The U.S.S. Sequoia is 104 feet long with an 18-foot beam. She was built in 1925 for banker Richard Cadwalader, later owned by Texan businessman William Dunning. Ultimately the Sequoia was acquired by the U. S. Chamber of Commerce in 1931 and then turned over to the U.S Navy. Nine presidents used it—from Herbert Hoover to Jimmy Carter—as the presidential yacht from 1933 to 1977. Carter saw to it that she was sold as a budget-saving item.
Here are a few of many notable events that prompted people to call the Sequoia “The Floating White House:”
- President Roosevelt and General Eisenhower planned the D-Day invasion onboard.
- John F. Kennedy, who was quite a yachtsman and was also known for his leadership aboard PT 109, celebrated his last birthday on her.
- Richard Nixon told his wife Pat and their two daughters that he would resign from the Presidency on her.
In the beginning, John Trumpy worked as a yacht designer for the Mathis Yacht Building Company in Camden, NJ, starting in 1910.
His early training began in Bergen, Norway, where his father, Casper Trumpy, owned a shipyard. John grew up working in the family business and earned a naval architecture degree in Berlin, Germany. When Casper Trumpy passed away, John sold the business and moved to America. Trumpy as the designer then partnered with John H. Mathis, leasing space within a shipyard exclusively for the design and production of private yachts.
Fast forward to the 1940s.

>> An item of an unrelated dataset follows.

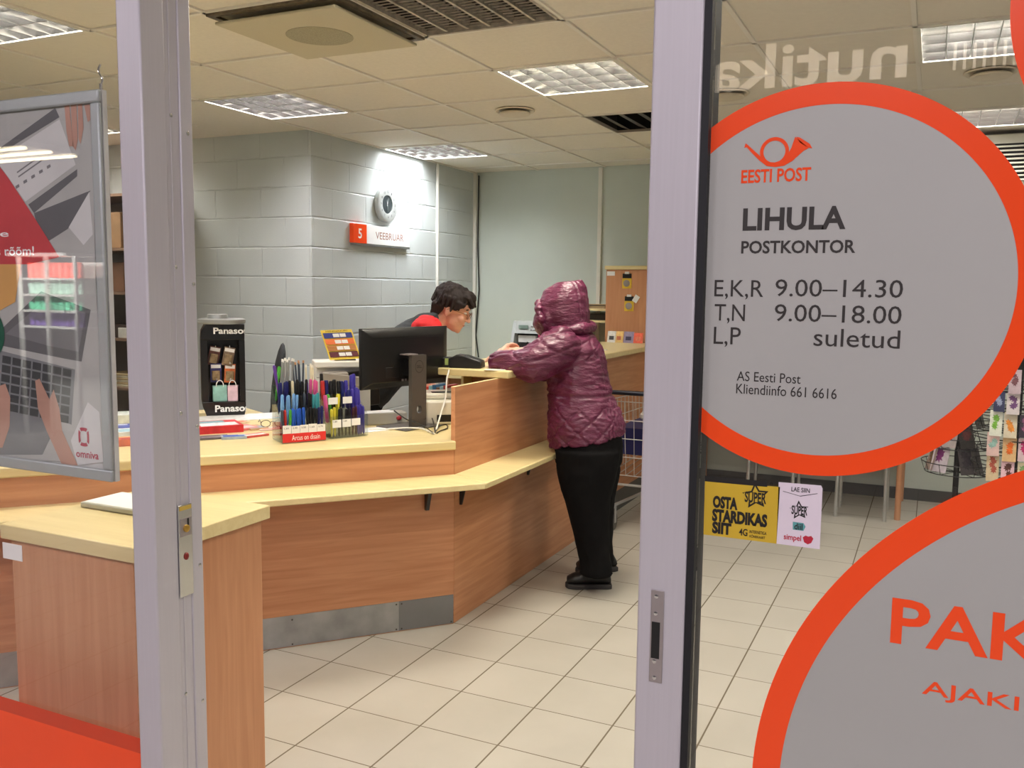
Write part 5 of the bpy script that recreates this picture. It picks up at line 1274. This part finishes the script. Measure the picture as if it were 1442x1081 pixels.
m.cap(wL, hl, .027, .024); hand(m, hl, (.35, .75, .35), (.55, -.2, -.55), None, .165, .55, thumb_side=1)
hr = Lp(727, 495, .055); m.cap(wR, hr, .027, .025); hand(m, hr, (-.85, -.35, -.02), (-.1, -.15, -1), None, .17, .45, thumb_side=-1)
blob(m, 'body', M_SKIN, cu, .0045, 3)
# trousers
m = MB()
m.loft([ell_ring(Lp(828, 604, .03), .17, .185), ell_ring(Lp(829, 628, .03), .176, .19), ell_ring(Lp(829, 652, .02), .168, .18)])
def leg(P):
    rings = [ell_ring(Lp(x, y, wv), ru, rw, 0, 20) for x, y, wv, ru, rw in P]; m.loft(rings)
leg([(828, 632, -.06, .165, .13), (827, 665, -.07, .150, .125), (827, 700, -.08, .118, .105), (830, 730, -.085, .098, .09), (834, 760, -.09, .084, .082), (837, 785, -.095, .078, .078), (839, 808, -.10, .082, .08)])
leg([(832, 632, .10, .155, .125), (834, 665, .11, .145, .12), (836, 700, .12, .112, .10), (840, 730, .13, .092, .085), (843, 758, .14, .078, .078), (845, 778, .145, .072, .074), (846, 793, .15, .076, .076)])
blob(m, 'trousers', M_TROUS, cu, .009, 5, wrinkle(7, .012, 3., (1, 1, .8)))
# shoes
def shoe(toe, heel):
    a, b = local(cu, toe), local(cu, heel); a.z = b.z = 0; d = (a-b).normalized(); s = Vector((-d.y, d.x, 0)); L_ = (a-b).length
    def P(t, o, z): return b+d*(t*L_)+s*o+Vector((0, 0, z))
    m = MB()
    secs = [(.02, .028, .06), (.12, .038, .10), (.30, .040, .115), (.48, .042, .105), (.66, .048, .085), (.84, .047, .072), (.97, .032, .055)]
    n = 16; m.loft([[P(t, wd*math.cos(2*PI*i/n), .022+(h-.022)*(.5+.5*math.sin(2*PI*i/n))) for i in range(n)] for t, wd, h in secs])
    blob(m, 'shoe', M_SHOE, cu, .006, 4)
    prof = [(0.0, .030), (.1, .038), (.35, .036), (.6, .044), (.8, .048), (.95, .036), (1.0, .012)]
    poly = [P(t, o, 0) for t, o in prof]+[P(t, -o, 0) for t, o in prof[::-1]]
    MB().prism([(q.x, q.y) for q in poly], .0008, .024, lambda A, B, H: Vector((A, B, H))).build('shoe_sole', M_SOLE, cu, bevel=.004)
shoe(at_z(796, 826, 0), at_z(861, 827, 0)); shoe(at_z(811, 806, 0), at_z(868, 802, 0))
# jacket: one quilted surface with sleeves and stand-up collar
m = MB()
def jr(px, py, wv, ru, rw, tilt=0., lean=0.): return ell_ring(Lp(px, py, wv), ru, rw, tilt, 32, lean)
m.loft([jr(826, 618, .03, .195, .20, .20), jr(826, 606, .03, .198, .205, .18), jr(823, 585, .03, .188, .205, .12), jr(818, 560, .035, .168, .195, .06), jr(815, 535, .04, .156, .19, .0), jr(813, 510, .05, .150, .195, 0), jr(811, 490, .055, .142, .195, 0), jr(807, 474, .06, .118, .165, 0), jr(803, 462, .06, .088, .11, 0), jr(800, 452, .06, .076, .085, 0)])
sL = Lp(788, 490, -.115)
eB = Lp(750, 513, -.165); m.ell(sL, (.105, .09, .105), 18); m.cap(sL, Lp(768, 502, -.145), .102, .098); m.cap(Lp(768, 502, -.145), eB, .098, .092); m.cap(eB, Lp(724, 511, -.115), .090, .068); m.cap(Lp(724, 511, -.115), Lp(703, 508, -.075), .066, .050)
m.ell(Lp(698, 509, -.068), (.035, .045, .045), 14)
sR = Lp(814, 486, .225)
m.ell(sR, (.09, .085, .09), 18); m.cap(sR, eR, .085, .07); m.cap(eR, Lp(745, 502, .13), .068, .055)
# folds where sleeve meets body, belt seam
def quilt(co, n):
    # seam lines: diamonds on the skirt and shoulders, vertical stitch panel down the back, waist seam
    p = co
    hz = noise.noise(Vector((p.x*9, p.y*9, p.z*22)))*.5+(.5-abs(noise.noise(Vector((p.x*14+3, p.y*14, p.z*34)))))*.7
    ang = math.atan2(p.y-.03, p.x-(-.02)); u = ang*.2; z = p.z
    seam = 0.
    if z < .93 or z > 1.17:
        for q in ((z+u*1.15)/.115, (z-u*1.15)/.115):
            fr = abs(q-round(q))*.115; seam = max(seam, math.exp(-(fr/.007)**2))
    if -1.35 < ang < -.75:
        q = (u+.27)/.022; fr = abs(q-round(q))*.022; seam = max(seam, .6*math.exp(-(fr/.005)**2))
    seam = max(seam, math.exp(-((z-.985)/.008)**2))
    amp = .012+.006*min(1, max(0, (-p.x-.09)/.08))
    return co+n*(hz*amp-seam*.009)
def cinch(co, n): return quilt(co, n)
blob(m, 'jacket', M_JACKET, cu, .0065, 5, quilt)
# hood with rim and dark lining
m = MB()
hc_ = Lp(794, 430, .06)
m.loft([ell_ring(Lp(802, 470, .06), .105, .125, -.1), ell_ring(Lp(800, 456, .06), .112, .125, -.06), ell_ring(Lp(796, 440, .06), .126, .128, 0), ell_ring(Lp(796, 422, .06), .122, .122, 0), ell_ring(Lp(798, 406, .06), .102, .10, .1), ell_ring(Lp(801, 396, .06), .066, .07, .1)])
m.cap(Lp(775, 452, .05), Lp(783, 425, .055), .09, .085)
def hoodfn(co, n):
    p = co; hz = noise.noise(Vector((p.x*11, p.y*11, p.z*24)))*.6+(.5-abs(noise.noise(Vector((p.x*15, p.y*15+5, p.z*30)))))*.6
    rel = p-hc_; ang = math.atan2(rel.y, rel.x); seam = 0
    for a0 in (-.95, -.62, -.3): seam = max(seam, math.exp(-((ang-a0)/.035)**2)) if p.z > hc_.z-.08 else seam
    return co+n*(hz*.008-seam*.007)
blob(m, 'hood', M_JACKET, cu, .006, 4, hoodfn)
m = MB(); oc_ = Lp(765, 446, .045); ax = Vector((-.93, .20, -.28)).normalized(); e1 = Vector((0, 1, 0)); e1 = (e1-ax*e1.dot(ax)).normalized(); e2 = ax.cross(e1)
pts = [oc_+e1*(.084*math.cos(a*PI/16))+e2*(.074*math.sin(a*PI/16))-ax*(.0) for a in range(32)]
m.tube(pts, [.018+.005*math.sin(a*1.7) for a in range(32)], 10, closed=True)
blob(m, 'hood_rim', M_JACKET, cu, .005, 3, wrinkle(24, .008, 1.))
m = MB(); m.ell(oc_+ax*.004, (.078, .070, .020), 18, ax.to_track_quat('Z', 'Y').to_matrix()); m.build('hood_lining', pm('near black lining', (30, 16, 22), .8, var=.3, scale=60, bump=.4, bscale=90), cu)
# collar fold behind the neck
m = MB(); c0_ = Lp(803, 463, .06)
pts = [c0_+Vector((.112*math.cos(a*PI/14), .13*math.sin(a*PI/14), .012*math.cos(a*PI/14))) for a in range(28)]
m.tube(pts, [.026+.006*math.sin(a*.9) for a in range(28)], 12, closed=True); blob(m, 'hood_roll', M_JACKET, cu, .006, 4, wrinkle(20, .009, 2.))
MB().tube([hr+Vector((-.028, -.012, .0))+Vector((0, .014*math.cos(a*PI/8), .014*math.sin(a*PI/8))) for a in range(16)], .002, 6, closed=True).build('ring', pm('gold ring', (210, 170, 90), .25, .9), cu)

# ------------------------------------------------------------------ clerk
pq = at_d(505, 565, 5.15)
ck = thing('person', 'person in a red shirt, dark vest and glasses bending forward behind the monitor', 'person', (pq.x, pq.y, 0), YAW)
def Kp(px, py, wv=0.): return local(ck, at_d(px, py, 5.13+wv))
HC = Kp(637, 436, 0)
HM = Matrix.Translation(HC) @ Matrix.Rotation(R(-8), 4, 'Z') @ Matrix.Rotation(R(22), 4, 'Y')
def hpnt(x, y, z): return HM @ Vector((x, y, z))
HR = HM.to_3x3()
def add_face(m):
    m.ell(hpnt(-.005, 0, .035), (.098, .076, .092), 22, HR); m.ell(hpnt(.03, 0, -.035), (.066, .062, .075), 18, HR)
    m.ell(hpnt(.05, 0, -.078), (.042, .040, .036), 14, HR); m.ell(hpnt(.072, 0, -.098), (.018, .020, .016), 10, HR)
    m.ell(hpnt(.075, 0, .045), (.022, .055, .03), 12, HR)                     # brow
    m.cap(hpnt(.088, 0, .018), hpnt(.112, 0, -.024), .0085, .0125, 10)          # nose
    for s in (-1, 1):
        m.ell(hpnt(.103, s*.011, -.028), (.009, .007, .007), 8, HR)
        m.ell(hpnt(.068, s*.036, -.025), (.026, .022, .024), 12, HR)            # cheek
        m.ell(hpnt(-.005, s*.074, -.012), (.019, .009, .030), 10, HR @ Matrix.Rotation(R(12), 3, 'Y'))
    m.ell(hpnt(.088, 0, -.054), (.010, .022, .0065), 10, HR); m.ell(hpnt(.086, 0, -.066), (.010, .019, .007), 10, HR)
m = MB(); add_face(m)
nk = Kp(607, 462, 0); m.cap(hpnt(-.03, 0, -.05), nk, .052, .058, 16); m.cap(nk, Kp(580, 480, 0), .06, .08)
sN, sF = Kp(600, 464, -.15), Kp(607, 462, .17)
m.cap(sN, sF, .06, .06); m.cap(Kp(585, 480, 0), Kp(508, 556, 0), .115, .12)
eN, eF = Kp(590, 526, -.17), Kp(594, 524, .20); wN, wF = Kp(612, 562, -.10), Kp(618, 560, .10)
for a, b, c_ in ((sN, eN, wN), (sF, eF, wF)): m.cap(a, b, .045, .038); m.cap(b, c_, .038, .026)
hand(m, wN, (.85, .35, -.25), (0, 0, -1), None, .165, .35, thumb_side=-1); hand(m, wF, (.9, -.15, -.3), (0, 0, -1), None, .165, .35, thumb_side=1)
for s in (-.09, .09):
    hp_ = Kp(506, 570, s); m.cap(hp_, Vector((hp_.x+.02, hp_.y, .48)), .085, .055); m.cap(Vector((hp_.x+.02, hp_.y, .48)), Vector((hp_.x, hp_.y, .09)), .055, .04)
    m.cap(Vector((hp_.x-.02, hp_.y, .05)), Vector((hp_.x+.13, hp_.y, .035)), .042, .034)
blob(m, 'body', M_SKIN, ck, .0045, 2)
for s in (-1, 1):
    m = MB(); m.ell(hpnt(.083, s*.031, .012), (.009, .012, .008), 10, HR); ey_ = m.build('eye', pm('eye white', (226, 220, 214), .3), ck)
    m = MB(); m.ell(hpnt(.0895, s*.031, .010), (.004, .005, .005), 8, HR); m.build('iris', pm('dark iris', (40, 28, 22), .3), ey_)
    m = MB(); m.tube([hpnt(.092-.006*abs(i-2)/2, s*(.016+.0085*i), .034+.004*math.sin(i*PI/4)) for i in range(5)], .003, 6); m.build('eyebrow', M_HAIR, ck)
m = MB(); m.tube([hpnt(.0955, .020*math.sin(i*PI/6-PI/2), -.060+.002*math.cos(i)) for i in range(7)], .0022, 6); m.build('lip_line', pm('lip red', (168, 84, 78), .5), ck)
M_GF = pm('thin bronze frame', (140, 100, 76), .3, .7)
m = MB()
for s in (-1, 1): m.tube([hpnt(.106, s*.034+.025*math.cos(a*PI/8), .006+.019*math.sin(a*PI/8)) for a in range(16)], .0016, 6, closed=True)
m.tube([hpnt(.106, -.010, .010), hpnt(.112, 0, .012), hpnt(.106, .010, .010)], .0016, 6)
for s in (-1, 1): m.tube([hpnt(.105, s*.058, .010), hpnt(.09, s*.074, .012), hpnt(.0, s*.080, .008), hpnt(-.015, s*.080, -.004)], .0016, 6)
m.build('glasses', M_GF, ck)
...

When World War II intensified, John Trumpy needed to take over the entire John H. Mathis Company facility to build boats for the government. That’s when they changed the name to John Trumpy & Sons.
Little was known about John Mathis after that time. It seems that John Trumpy (by then “Sr.”) had sole control of the company. Even into the late 1950s, John Trumpy recalls that the “…letterhead said formally Mathis Yacht Company. Trumpy and Mathis were the same company, but we called them Trumpy Yachts, and they called them Mathis Yachts.”
In 1947, John Trumpy Sr. bought the Annapolis Yacht Yard property in Maryland and moved his yacht building company there.
Enormous success followed. There are photos of the Roosevelts, the Eisenhowers, and the Kennedys—in addition to kings, queens, dignitaries, families, and friends—enjoying voyages aboard Sequoia and voyages on Trumpy Yachts along the Potomac River. Churchill’s only comment was that the varnished teak lounge chairs on the aft deck were uncomfortable.
In 1963, John Trumpy died from a heart attack as he was pulling his socks on to go to work. His son closed John Trumpy & Sons in December 1973.
John Trumpy had built his own home in Annapolis in 1948. His descendants sold that home for $4.275 million recently. The woodwork inside the home was exquisite, with the same attention to detail and quality that one would naturally expect on a Trumpy Yacht.
In 1978, the Chart House restaurant opened on the waterfront site where John Trumpy & Sons built yachts. It was an expensive undertaking to transition the bare-bones yacht building facility into an upscale restaurant, starting with the number of additional pilings required to support it. Today you’ll find the Chart House address is the same at 300 Second St. in Annapolis, MD.